Leave out the pictures, and write out exactly the lines from the beginning of the material to the line holding "COL = S.collection", that line included, and nothing else.

+ + +

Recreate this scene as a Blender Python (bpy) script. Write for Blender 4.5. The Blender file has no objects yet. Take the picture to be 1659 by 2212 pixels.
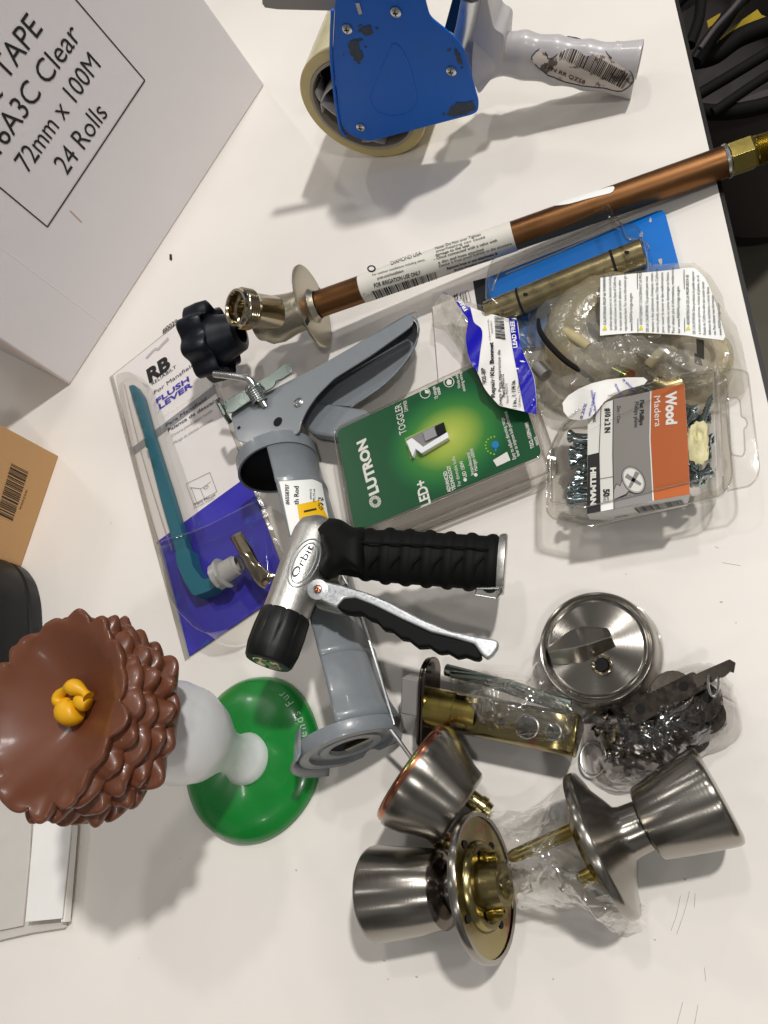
import bpy, bmesh, math, random
from math import sin, cos, pi, radians as rad
from mathutils import Vector as V, Matrix, noise
random.seed(7)
S = bpy.context.scene
COL = S.collection

# ------------------------------------------------------------------ camera, light, exposure
FPX, CX, CY, CAMH = 1661.7, 829.5, 1106.0, 0.48        # focal length / centre in photo units (1659 x 2212)
NADIR = (1762.0, 1870.0)                                # where the plumb line meets the picture
dn = V(((NADIR[0]-CX)/FPX, -(NADIR[1]-CY)/FPX, -1)).normalized()
zc = -dn
yc = (V((0, 1, 0)) - zc*zc.y).normalized()
xc = yc.cross(zc)
R = Matrix((xc, yc, zc))                                # camera space -> world
CAM = V((0, 0, CAMH))
cd = bpy.data.cameras.new('camera'); cam = bpy.data.objects.new('camera', cd); COL.objects.link(cam)
cam.matrix_world = Matrix.Translation(CAM) @ R.to_4x4()
cd.sensor_fit = 'HORIZONTAL'; cd.sensor_width = 36; cd.lens = FPX/1659*36
cd.clip_start = .01; cd.clip_end = 50
cd.dof.use_dof = False
S.camera = cam
S.render.resolution_x, S.render.resolution_y = 768, 1024
S.render.engine = 'CYCLES'
S.cycles.max_bounces = 10; S.cycles.transparent_max_bounces = 40; S.cycles.glossy_bounces = 5
S.cycles.transmission_bounces = 6; S.cycles.caustics_reflective = False; S.cycles.caustics_refractive = False
S.view_settings.view_transform = 'Standard'; S.view_settings.look = 'None'
S.view_settings.gamma = 1; S.view_settings.exposure = -0.08

def srgb(h):
    h = h.lstrip('#'); c = [int(h[i:i+2], 16)/255 for i in (0, 2, 4)]
    return tuple((x/12.92 if x <= .04045 else ((x+.055)/1.055)**2.4) for x in c) + (1,)

W = bpy.data.worlds.new('World'); S.world = W; W.use_nodes = True
nt = W.node_tree; nt.nodes.clear(); L = nt.links.new
o = nt.nodes.new('ShaderNodeOutputWorld'); bg = nt.nodes.new('ShaderNodeBackground'); L(bg.outputs[0], o.inputs[0])
tc = nt.nodes.new('ShaderNodeTexCoord'); nz = nt.nodes.new('ShaderNodeTexNoise'); nz.inputs['Scale'].default_value = 2.3
nz.inputs['Detail'].default_value = 3
rp = nt.nodes.new('ShaderNodeValToRGB'); rp.color_ramp.elements[0].position = .38; rp.color_ramp.elements[1].position = .66
rp.color_ramp.elements[0].color = (.03, .028, .026, 1); rp.color_ramp.elements[1].color = (.95, .92, .88, 1)
L(tc.outputs['Generated'], nz.inputs['Vector']); L(nz.outputs['Fac'], rp.inputs[0]); L(rp.outputs[0], bg.inputs[0])
bg.inputs[1].default_value = .32

def lamp(name, d, dist, size, power, col, target=V((-.25, .15, 0))):
    ld = bpy.data.lights.new(name, 'AREA'); ld.shape = 'DISK'; ld.size = size; ld.energy = power; ld.color = col
    ob = bpy.data.objects.new(name, ld); COL.objects.link(ob)
    d = V(d).normalized(); ob.location = target + d*dist
    ob.rotation_euler = d.to_track_quat('Z', 'Y').to_euler()
lamp('warehouse_lamp_main', (.50, .42, 1), 4.5, .24, 134, (1, .98, .955))
lamp('warehouse_lamp_second', (.55, -.38, 1), 4.6, .28, 28, (1, .98, .955))
lamp('warehouse_lamp_third', (.02, .50, 1), 4.8, .30, 24, (1, .98, .955))
lamp('warehouse_lamp_far', (-.9, .5, 1), 6.0, .5, 22, (1, .98, .955))
for i_, (d_, p_) in enumerate((((-.95, 1.25, 1), 7), ((.95, .75, 1), 7), ((-.15, -.75, 1), 6), ((1.3, .1, 1), 7), ((-.75, -.15, 1), 6), ((.35, 1.5, 1), 7))):
    lamp('added_glint_lamp', d_, 5.0, .13, p_, (1, .98, .955))  # small added lamps that put glints on the metal and plastic film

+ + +

§ Expected answer
Recreate this scene as a Blender Python (bpy) script. Write for Blender 4.5. The Blender file has no objects yet. Take the picture to be 1659 by 2212 pixels.
import bpy, bmesh, math, random
from math import sin, cos, pi, radians as rad
from mathutils import Vector as V, Matrix, noise
random.seed(7)
S = bpy.context.scene
COL = S.collection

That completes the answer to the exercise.